The data below holds the lines to copy: everything from the line containing "part(MB().box(-0.87, -0.318, 4.2, 9.0, FZ" to the line containing "part(MB().box(-0.87, -0.318, 9.0, YEND, FZ", both ends included, set down exactly.

* begin Input records *

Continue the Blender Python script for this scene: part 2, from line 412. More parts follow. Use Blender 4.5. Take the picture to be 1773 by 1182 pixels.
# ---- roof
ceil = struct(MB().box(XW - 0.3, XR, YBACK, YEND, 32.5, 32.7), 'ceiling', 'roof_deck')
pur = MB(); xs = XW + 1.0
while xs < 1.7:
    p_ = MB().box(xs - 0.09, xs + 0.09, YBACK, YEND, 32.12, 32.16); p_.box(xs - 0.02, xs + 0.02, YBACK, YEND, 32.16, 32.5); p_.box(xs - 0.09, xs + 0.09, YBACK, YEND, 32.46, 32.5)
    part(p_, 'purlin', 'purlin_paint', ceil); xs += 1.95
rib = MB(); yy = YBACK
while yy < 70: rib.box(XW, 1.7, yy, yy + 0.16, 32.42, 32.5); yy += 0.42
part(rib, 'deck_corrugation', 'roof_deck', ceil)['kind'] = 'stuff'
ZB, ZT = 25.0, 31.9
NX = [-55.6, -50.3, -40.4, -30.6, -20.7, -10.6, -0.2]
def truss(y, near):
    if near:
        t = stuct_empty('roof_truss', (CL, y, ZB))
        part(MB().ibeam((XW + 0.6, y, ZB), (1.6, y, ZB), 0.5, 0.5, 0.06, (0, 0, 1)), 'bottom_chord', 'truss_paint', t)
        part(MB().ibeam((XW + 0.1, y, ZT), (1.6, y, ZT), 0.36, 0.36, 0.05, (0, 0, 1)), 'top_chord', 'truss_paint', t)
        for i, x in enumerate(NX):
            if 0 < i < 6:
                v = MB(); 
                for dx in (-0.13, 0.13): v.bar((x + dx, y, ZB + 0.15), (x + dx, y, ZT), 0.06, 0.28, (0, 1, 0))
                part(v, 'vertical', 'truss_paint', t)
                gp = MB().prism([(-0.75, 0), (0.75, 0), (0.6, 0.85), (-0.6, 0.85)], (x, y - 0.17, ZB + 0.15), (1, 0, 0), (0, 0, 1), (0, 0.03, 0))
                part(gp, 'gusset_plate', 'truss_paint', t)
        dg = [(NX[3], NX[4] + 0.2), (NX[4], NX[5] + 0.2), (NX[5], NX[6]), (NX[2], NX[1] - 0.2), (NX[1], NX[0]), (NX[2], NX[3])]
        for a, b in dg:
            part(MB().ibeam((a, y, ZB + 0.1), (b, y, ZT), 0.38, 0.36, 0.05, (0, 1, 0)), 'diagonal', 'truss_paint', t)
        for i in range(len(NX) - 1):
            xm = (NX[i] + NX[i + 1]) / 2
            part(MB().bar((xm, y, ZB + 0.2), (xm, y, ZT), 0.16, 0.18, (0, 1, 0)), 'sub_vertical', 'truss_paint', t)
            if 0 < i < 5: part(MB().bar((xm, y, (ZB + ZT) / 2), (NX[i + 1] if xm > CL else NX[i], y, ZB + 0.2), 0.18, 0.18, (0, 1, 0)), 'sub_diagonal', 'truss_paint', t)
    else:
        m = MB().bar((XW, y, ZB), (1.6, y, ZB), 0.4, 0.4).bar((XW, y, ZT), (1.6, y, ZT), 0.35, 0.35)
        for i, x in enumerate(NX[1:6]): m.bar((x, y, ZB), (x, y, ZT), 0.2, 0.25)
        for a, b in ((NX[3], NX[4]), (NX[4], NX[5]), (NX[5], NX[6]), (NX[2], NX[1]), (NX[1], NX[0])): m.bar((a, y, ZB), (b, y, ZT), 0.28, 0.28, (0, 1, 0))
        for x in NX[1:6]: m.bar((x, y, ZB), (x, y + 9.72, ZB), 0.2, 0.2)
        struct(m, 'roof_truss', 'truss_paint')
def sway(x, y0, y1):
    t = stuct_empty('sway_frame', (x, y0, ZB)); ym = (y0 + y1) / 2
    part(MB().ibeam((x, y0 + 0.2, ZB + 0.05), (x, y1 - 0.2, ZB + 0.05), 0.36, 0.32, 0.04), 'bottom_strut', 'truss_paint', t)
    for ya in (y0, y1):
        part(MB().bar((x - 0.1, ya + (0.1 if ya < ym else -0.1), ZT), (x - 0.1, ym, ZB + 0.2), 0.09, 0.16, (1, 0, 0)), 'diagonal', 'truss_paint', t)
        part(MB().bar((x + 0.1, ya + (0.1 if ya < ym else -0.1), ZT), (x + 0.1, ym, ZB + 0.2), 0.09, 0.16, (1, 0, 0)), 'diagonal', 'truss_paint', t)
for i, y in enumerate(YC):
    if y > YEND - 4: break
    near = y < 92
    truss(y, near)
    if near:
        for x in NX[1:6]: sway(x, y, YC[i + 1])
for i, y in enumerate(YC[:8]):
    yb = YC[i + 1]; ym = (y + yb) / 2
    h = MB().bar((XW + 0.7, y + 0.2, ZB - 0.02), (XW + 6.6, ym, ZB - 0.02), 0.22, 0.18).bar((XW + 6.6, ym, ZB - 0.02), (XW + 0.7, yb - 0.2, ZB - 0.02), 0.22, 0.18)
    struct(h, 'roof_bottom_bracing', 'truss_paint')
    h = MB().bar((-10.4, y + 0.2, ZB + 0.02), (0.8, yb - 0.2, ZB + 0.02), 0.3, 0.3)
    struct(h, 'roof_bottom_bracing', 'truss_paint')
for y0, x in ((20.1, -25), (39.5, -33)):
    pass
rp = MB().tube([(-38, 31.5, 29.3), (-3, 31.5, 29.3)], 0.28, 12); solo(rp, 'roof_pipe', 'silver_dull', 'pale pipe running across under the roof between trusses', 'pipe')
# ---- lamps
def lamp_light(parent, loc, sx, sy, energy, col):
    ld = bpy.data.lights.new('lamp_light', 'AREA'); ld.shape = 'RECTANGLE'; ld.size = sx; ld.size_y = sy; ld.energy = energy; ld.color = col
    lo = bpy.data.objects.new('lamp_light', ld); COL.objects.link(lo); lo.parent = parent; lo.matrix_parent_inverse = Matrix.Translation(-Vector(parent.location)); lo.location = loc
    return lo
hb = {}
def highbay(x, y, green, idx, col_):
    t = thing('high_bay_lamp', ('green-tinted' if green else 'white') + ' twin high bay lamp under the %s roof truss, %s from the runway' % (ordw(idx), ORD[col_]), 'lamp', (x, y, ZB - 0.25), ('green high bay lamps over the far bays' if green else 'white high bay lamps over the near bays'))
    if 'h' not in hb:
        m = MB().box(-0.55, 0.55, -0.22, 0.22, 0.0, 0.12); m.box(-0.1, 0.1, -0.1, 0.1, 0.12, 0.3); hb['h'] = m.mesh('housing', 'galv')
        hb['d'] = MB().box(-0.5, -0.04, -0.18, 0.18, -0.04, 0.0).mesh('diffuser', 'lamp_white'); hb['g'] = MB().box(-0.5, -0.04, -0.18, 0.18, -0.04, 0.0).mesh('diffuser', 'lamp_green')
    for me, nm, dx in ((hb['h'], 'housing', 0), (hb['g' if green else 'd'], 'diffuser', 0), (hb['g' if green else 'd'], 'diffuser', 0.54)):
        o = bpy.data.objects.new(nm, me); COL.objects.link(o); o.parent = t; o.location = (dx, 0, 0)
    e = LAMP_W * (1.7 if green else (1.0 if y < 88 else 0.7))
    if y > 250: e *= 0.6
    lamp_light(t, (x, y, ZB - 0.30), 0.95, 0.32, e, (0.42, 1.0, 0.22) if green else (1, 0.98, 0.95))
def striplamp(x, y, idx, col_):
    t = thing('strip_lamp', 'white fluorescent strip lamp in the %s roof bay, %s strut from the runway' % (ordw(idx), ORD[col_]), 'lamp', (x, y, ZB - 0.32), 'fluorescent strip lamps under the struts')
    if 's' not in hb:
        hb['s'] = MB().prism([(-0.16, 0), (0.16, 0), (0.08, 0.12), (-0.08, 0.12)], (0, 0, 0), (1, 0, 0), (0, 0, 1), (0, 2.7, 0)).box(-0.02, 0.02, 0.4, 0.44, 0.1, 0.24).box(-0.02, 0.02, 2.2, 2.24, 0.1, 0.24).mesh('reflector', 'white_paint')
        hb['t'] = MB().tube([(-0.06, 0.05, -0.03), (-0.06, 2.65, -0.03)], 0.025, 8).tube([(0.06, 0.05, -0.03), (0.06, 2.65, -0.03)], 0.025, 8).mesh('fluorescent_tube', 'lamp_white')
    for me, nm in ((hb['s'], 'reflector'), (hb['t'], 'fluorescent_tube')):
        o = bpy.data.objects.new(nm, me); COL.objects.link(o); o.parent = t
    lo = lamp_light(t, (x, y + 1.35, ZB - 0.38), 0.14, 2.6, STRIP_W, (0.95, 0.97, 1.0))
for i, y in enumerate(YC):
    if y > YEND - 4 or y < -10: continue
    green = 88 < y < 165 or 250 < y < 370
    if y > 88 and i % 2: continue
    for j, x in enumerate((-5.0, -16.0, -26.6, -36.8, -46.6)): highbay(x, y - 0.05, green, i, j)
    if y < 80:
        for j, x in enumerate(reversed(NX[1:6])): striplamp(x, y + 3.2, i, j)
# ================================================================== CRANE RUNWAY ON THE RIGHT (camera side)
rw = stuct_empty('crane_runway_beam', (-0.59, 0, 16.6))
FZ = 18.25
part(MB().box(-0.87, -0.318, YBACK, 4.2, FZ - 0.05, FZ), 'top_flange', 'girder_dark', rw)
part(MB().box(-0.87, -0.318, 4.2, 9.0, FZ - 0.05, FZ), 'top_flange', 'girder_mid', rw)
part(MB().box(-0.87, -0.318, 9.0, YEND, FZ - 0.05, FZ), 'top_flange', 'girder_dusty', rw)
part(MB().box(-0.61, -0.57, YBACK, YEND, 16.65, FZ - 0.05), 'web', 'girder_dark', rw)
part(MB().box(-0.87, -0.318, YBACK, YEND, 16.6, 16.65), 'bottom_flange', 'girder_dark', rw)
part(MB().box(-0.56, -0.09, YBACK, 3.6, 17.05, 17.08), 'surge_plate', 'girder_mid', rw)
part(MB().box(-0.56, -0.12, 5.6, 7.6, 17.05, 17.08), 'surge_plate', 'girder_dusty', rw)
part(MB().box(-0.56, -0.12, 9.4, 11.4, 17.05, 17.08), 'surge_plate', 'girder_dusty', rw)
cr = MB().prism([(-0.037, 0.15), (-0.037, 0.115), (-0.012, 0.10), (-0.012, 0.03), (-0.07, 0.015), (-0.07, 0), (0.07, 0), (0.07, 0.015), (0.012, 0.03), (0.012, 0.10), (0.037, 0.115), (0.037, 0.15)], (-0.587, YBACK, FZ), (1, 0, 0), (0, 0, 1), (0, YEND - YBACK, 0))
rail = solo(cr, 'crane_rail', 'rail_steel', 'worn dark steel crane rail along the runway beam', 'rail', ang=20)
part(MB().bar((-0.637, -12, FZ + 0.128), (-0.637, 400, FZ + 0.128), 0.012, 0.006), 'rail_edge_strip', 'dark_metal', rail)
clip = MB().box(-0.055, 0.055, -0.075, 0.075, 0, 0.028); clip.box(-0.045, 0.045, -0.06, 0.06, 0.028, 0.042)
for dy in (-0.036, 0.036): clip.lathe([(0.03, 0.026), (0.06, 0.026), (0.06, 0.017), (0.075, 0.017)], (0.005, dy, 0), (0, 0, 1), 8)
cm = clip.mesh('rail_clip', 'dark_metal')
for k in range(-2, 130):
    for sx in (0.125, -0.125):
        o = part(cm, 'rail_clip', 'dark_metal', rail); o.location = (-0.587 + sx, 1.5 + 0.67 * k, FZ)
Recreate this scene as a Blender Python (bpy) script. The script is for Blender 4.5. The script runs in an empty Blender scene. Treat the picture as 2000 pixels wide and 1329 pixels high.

* end Input records *

#### Solution for this task
part(MB().box(-0.87, -0.318, 4.2, 9.0, FZ - 0.05, FZ), 'top_flange', 'girder_mid', rw)
part(MB().box(-0.87, -0.318, 9.0, YEND, FZ - 0.05, FZ), 'top_flange', 'girder_dusty', rw)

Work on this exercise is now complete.